Вместе с Саввой Максимовичем и мы улыбаемся.
— Придет время — команду получим, — добавляет Куницкий. — Вам-то что, взял ноги в руки — и шагай. А артиллеристам каково по такой воде таскаться?
— Не волнуйся, Константин Владимирович, денек-другой, еще недельку, а то и больше побудем на занятых позициях, — говорит Фомиченко не столько для Куницкого, сколько для нас. — Надо удержать и расширить поначалу плацдарм. Это — главное. А там нашим солдатам туго приходится, особенно батальонам Бабкина и Алексеева.
При этих словах я выкладываю на стол газету и разворачиваю ее перед комдивом.
— Материалы из этих батальонов, — говорю.
— Вижу знакомые фамилии, — пробежав взглядом страницу, произносит Фомиченко. — Парторг Усенбеков.

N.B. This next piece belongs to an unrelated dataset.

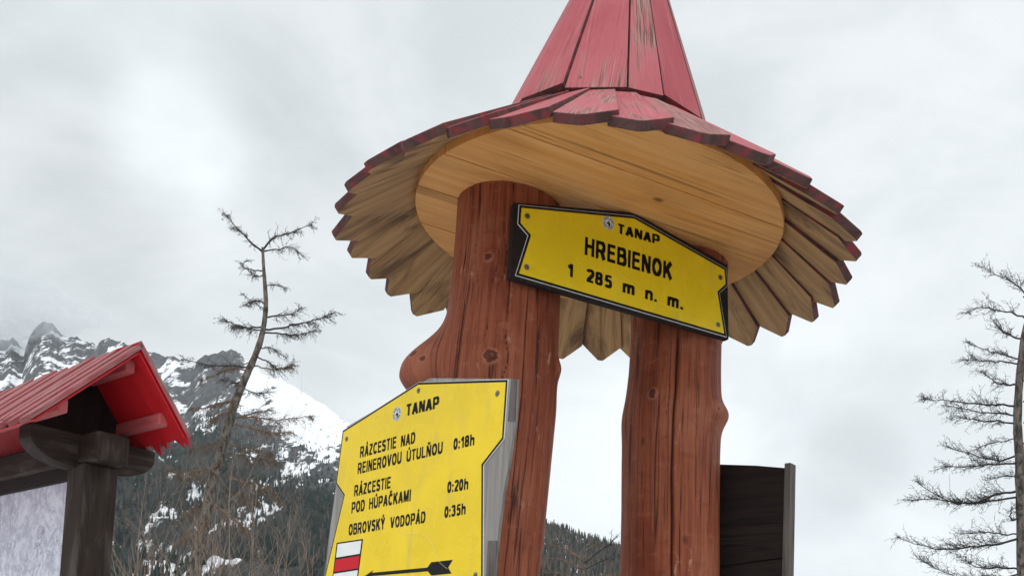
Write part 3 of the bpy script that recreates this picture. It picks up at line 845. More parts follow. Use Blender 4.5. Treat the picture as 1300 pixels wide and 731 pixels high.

Добрый вояка. На Дону и Днепре отличился. Два ордена сам ему вручал. Рядовой Лепехин. Видать, тот, который на инспекторской дальше всех метнул гранату. Я ему благодарность тогда объявил. Наука впрок пошла бойцу. Уничтожил пулемет противника, обеспечил успех атаки взвода. Вполне теперь награду заслужил. Запиши, комсомол, — предложил комдив Макееву. — Скажешь Бабкину. А вот заметка весьма поучительная: струсил солдат — и поплатился жизнью от вражеской пули, храбрецы же выстояли, отбили фашистов и целы остались. Молодец ваш военкор Терпилко. Сам четырех гитлеровцев сразил и других своим пером бить врага учит, дает понять: смелого пуля не берет. Побольше таких заметок с плацдарма!
— Затем и собрались, — говорю.
— Тогда спать вам не доведется, — замечает Куницкий.
Это мы поняли, знакомясь с обстановкой еще в штабе. Днем гитлеровцы держат переправу под артиллерийским и минометным огнем. Охотно принимаем предложение Куницкого присоединиться к офицеру связи, который отправляется в батальон капитана Алексеева.
На плацдарм добрались без особых забот. Лодка нас ждала, вел человек, знающий обстановку. Даже под вспыхивавшие над рекой немецкие ракеты не попали. Алексеева нашли в его блиндаже. Командир батальона принял нас весьма радушно, раздобыл, чем накормить. Коротко познакомил с обстановкой. Предоставил нам свои «апартаменты».
— Отдохните здесь, завтра сами разберетесь. А я у себя дома, найду, где приложить голову, — успокоил он нас.
— С зорькой двинемся в роту, — укладываясь, пробормотал Макеев. И тут же заснул.